Every idiosyncratic particular of Cashin’s creations was in its way pioneering: tunics over suede leggings; ponchos for keeping warm in a convertible; brass turn locks and kiss-lock pockets in clothing for going hands-free; the iconic tote modelled on a plain paper shopping bag; an edited Seven Easy Pieces wardrobing concept (in 1975, a decade before Donna Karan); or her signature Noh coat, an unfitted garment of Japanese samurai she re-worked in different materials every season – including the pink-tinted fox coat Lake first espied in 1997, draped over that couch.

Yet in spite of decades of esteem in and outside the industry, Cashin seems unknown and overlooked today. According to Lake that’s largely because of the way she chose to operate in order to retain complete creative control – without an employer, investor or design assistants, though her mother Eunice, a dressmaker, was indispensable from the beginning as the chief translator of her daughter’s ideas and sketches into patterns and garments.

Her innovations are now so widely adopted that Cashin’s distinctive sensibility is part of today’s clothing vernacular. “Everyone who knows about Bonnie is a passionate fan of her work and reveres what she did,” Lake says. “And people who don’t know her will be shocked at how recognizable she is because her influence is unavoidable.” What is left to explore is Cashin’s creative philosophy. The how and the why examined by Lake, much of it in Cashin’s own compelling words, are ideas especially overdue for rediscovery.

Over decades, Cashin championed relaxed informality and ease in design to improve overall quality of life.
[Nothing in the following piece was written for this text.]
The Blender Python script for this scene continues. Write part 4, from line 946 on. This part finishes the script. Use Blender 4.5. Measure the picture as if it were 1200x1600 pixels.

In the 1960s she campaigned for a better system to compensate creators affected by the flourishing knockoff economy (a problem even then), sought out high-quality small manufacturers with ethical production methods, was concerned about the environment and socio-economic disparity and established foundations and initiatives until her retirement in 1985. “Fashion design started out as an art form for my own needs of expression,” Cashin once said, “and unfolded into a way of life.”